第42回 東京ぶらりぶらり

前山 光則

 都会はくたびれるところだ、と思う。あんまり人が多すぎて「人酔い」するし、皆さんそそくさ歩くからこちらまで気が急(せ)いてしまう。でも、この2月末から10日間ほど東京へ行って来て、そうでもない界隈(かいわい)も少しはあるもんだと知った。
 東京へ着いた翌日、女房と一緒に巣鴨地蔵通り商店街を歩いてみたのだ。JR巣鴨駅を出て目の前を見渡すだけで渋谷や新宿などとは違う雰囲気がある。端的に言って、中高年者の目立つ一帯だ。並んでいる店は、まず塩大福が名物だそうで何軒も見かけるし、煎餅屋、漬物屋、乾物屋。榠櫨(かりん)の専門店があって「ぜんそく・せき・タン切り・かぜ」と榠櫨の効能が書き出されているのは年寄りの購買意欲をひどく刺激する。赤パンツの専門店や創作ちりめんの店、曲げても折れない傘(?)を売る店、荒物屋、漢方薬局、百円ショップ、お茶屋、和服の端(は)切ればかりを売る店、人生相談所その他いろいろ、詳しく見ていると日が暮れてしまうだろう。
 女房が買ったのが、「健康饅頭」と名のついた出来たての蒸(ふ)かし饅頭である。道路の真ん中に据えてあるテーブルに坐ってそれをもぐもぐ食べながら、ここではそそくさと歩を進めなくていいから気が休まるなあ。
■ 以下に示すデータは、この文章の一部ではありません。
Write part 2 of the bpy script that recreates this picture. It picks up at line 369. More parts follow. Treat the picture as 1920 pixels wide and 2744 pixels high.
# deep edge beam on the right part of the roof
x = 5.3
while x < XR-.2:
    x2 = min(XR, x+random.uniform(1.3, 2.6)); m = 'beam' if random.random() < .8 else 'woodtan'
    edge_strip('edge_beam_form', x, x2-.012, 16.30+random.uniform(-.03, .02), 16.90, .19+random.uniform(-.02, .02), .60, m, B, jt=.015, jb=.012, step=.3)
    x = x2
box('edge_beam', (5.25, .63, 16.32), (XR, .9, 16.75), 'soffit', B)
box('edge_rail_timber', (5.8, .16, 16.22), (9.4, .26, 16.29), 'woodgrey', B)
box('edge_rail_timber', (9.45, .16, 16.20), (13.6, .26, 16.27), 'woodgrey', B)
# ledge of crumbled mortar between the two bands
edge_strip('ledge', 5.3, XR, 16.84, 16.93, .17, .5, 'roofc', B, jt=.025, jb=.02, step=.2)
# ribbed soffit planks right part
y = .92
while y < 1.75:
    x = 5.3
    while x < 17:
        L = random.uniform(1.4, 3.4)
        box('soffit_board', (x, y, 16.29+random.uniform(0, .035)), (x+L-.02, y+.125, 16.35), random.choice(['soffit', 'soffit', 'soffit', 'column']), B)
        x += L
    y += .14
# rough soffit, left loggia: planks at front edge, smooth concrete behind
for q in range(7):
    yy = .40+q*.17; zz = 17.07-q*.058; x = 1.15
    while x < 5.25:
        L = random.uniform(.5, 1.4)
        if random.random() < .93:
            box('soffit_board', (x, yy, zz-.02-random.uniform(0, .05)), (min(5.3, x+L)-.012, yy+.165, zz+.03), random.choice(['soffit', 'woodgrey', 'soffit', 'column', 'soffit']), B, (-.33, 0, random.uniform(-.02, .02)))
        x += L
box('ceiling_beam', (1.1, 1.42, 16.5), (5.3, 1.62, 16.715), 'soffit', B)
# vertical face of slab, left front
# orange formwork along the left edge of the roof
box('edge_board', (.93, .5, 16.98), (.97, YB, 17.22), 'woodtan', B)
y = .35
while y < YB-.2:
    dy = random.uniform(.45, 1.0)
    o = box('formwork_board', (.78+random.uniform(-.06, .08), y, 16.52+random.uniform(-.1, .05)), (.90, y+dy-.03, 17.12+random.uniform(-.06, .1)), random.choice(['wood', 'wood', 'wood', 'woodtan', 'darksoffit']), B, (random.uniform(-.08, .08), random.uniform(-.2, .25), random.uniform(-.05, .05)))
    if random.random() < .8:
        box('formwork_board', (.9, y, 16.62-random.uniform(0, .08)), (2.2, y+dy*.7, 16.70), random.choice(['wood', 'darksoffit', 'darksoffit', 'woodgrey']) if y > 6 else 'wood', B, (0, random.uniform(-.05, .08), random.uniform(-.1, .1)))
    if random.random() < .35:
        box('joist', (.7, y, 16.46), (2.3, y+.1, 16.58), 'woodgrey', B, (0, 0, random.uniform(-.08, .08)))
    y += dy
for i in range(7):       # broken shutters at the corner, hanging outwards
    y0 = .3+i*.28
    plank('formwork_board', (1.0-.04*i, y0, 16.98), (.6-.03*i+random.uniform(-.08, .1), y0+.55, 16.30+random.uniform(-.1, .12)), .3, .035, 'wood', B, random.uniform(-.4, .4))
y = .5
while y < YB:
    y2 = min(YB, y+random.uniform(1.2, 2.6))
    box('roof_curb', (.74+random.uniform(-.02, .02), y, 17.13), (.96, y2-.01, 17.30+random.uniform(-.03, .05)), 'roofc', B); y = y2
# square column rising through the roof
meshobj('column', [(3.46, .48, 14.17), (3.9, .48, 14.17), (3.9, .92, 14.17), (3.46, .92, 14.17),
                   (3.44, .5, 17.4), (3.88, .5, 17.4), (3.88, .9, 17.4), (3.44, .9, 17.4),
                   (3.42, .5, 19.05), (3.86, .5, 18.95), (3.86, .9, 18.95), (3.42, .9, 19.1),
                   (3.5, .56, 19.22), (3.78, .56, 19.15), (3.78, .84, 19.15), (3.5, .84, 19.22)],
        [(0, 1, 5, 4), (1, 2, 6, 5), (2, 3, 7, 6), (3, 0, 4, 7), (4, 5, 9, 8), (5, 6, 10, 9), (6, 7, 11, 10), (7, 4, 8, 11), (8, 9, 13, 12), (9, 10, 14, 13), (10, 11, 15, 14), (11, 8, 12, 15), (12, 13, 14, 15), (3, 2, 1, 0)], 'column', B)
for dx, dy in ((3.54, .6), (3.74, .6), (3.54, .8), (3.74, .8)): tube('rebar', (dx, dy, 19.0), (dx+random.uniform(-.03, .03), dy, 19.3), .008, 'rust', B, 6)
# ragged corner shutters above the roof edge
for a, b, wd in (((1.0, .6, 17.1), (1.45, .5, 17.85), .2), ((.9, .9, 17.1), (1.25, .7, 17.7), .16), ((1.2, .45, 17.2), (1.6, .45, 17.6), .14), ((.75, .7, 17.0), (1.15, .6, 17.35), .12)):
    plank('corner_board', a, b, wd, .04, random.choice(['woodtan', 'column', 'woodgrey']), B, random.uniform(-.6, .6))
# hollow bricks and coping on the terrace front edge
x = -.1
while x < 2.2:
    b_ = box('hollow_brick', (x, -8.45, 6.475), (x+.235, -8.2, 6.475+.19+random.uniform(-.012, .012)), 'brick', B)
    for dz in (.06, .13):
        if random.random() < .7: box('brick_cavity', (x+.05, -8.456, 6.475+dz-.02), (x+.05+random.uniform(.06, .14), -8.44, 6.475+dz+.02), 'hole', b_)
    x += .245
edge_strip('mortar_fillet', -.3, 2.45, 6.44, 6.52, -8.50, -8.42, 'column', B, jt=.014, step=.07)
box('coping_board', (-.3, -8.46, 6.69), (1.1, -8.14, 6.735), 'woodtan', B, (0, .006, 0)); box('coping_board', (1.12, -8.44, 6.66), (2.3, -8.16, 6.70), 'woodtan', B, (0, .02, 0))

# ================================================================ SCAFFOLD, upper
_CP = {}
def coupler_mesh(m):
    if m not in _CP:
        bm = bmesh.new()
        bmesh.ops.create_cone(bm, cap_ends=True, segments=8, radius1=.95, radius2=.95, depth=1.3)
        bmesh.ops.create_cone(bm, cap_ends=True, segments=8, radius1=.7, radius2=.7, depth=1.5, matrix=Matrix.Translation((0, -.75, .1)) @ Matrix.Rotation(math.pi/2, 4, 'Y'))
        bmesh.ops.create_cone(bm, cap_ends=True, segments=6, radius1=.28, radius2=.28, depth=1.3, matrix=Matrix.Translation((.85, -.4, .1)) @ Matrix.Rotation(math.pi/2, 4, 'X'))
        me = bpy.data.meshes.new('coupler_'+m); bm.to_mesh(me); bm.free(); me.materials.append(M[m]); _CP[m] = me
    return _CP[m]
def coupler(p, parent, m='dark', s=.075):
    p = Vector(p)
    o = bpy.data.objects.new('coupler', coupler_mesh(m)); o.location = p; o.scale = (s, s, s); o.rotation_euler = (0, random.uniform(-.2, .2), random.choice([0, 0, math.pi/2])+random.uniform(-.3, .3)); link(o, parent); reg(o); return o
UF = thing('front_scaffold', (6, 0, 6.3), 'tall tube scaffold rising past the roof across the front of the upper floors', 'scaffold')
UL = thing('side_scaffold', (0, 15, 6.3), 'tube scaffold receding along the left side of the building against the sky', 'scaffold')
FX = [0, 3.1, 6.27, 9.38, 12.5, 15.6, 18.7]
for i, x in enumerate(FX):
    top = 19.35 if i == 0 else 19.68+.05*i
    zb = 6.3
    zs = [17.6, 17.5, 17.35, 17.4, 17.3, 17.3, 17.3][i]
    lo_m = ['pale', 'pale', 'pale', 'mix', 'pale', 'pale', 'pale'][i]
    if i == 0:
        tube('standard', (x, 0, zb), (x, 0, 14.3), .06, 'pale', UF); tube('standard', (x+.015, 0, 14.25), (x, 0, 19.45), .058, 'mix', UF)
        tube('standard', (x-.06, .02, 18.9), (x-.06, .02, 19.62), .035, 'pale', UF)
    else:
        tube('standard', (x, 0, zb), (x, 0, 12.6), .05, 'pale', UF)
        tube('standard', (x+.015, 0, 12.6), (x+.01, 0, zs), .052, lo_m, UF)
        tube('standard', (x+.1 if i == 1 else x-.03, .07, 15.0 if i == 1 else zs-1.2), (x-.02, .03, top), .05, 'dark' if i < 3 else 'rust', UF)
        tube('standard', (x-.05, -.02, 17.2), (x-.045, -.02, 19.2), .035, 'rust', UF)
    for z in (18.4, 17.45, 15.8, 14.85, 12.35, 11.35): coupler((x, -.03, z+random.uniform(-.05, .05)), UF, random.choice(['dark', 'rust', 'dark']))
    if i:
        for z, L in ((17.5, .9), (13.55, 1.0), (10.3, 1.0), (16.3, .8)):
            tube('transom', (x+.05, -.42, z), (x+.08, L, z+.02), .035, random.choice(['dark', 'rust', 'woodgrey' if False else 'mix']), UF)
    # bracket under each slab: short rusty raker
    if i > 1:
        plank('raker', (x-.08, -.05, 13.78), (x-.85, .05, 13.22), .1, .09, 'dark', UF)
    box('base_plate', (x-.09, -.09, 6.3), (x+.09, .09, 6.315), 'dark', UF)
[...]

歩く人たちは気さくにぞろぞろ歩いてキョロキョロするし、仲間連れだとペチャクチャよく喋ってる。若者たちは若者向きの街で遊び、年を食ったわれわれはこういう界隈で楽しむ、そういう「棲(す)み分け」があるのが健康的だよな、という思いが湧くのだった。
 観光案内を見てみると近くには染井霊園や雑司ヶ谷霊園があって、二葉亭四迷、芥川龍之介、谷崎潤一郎、夏目漱石、永井荷風、小泉八雲、泉鏡花等の文学者や遠山金四郎、田沼意次、中浜ジョン万次郎等の歴史上知られた人たちが眠っているそうだが、そちらには足を伸ばさず、商店街を抜けてから都電荒川線に乗ってみた。これがまたのんびりゆっくり行くので、俳句の世界でいう「蛙の目借時(めかりどき)」、ついうとうとしてしまう。
 だが「鬼子母神前」という停車場に来てハッと目が覚めた。そして下車してみたのだが、ここらは戦災に遭わなかったそうで、懐かしい雰囲気がただよう。なんでも、「恐れ入谷(いりや)の鬼子母神」で知られる上野入谷の鬼子母神に対して約100年早い天正6年(1578)の創建なのだという。「鬼」の字は上の角(つの)がわざと落としてあり、これは鬼子母神が菩薩のような美しい姿であるからだそうだ。境内には元禄時代から続くという駄菓子の店もあった。
 散策を終えて宿へ帰りながら、今日はぐったりせずに済んだなあと気づいたのである。なんというか、こう、大都会の中にひと味違った時間が流れている。申し遅れたが、とげぬき地蔵尊と鬼子母神、どちらも殊勝に手を合わせてきた。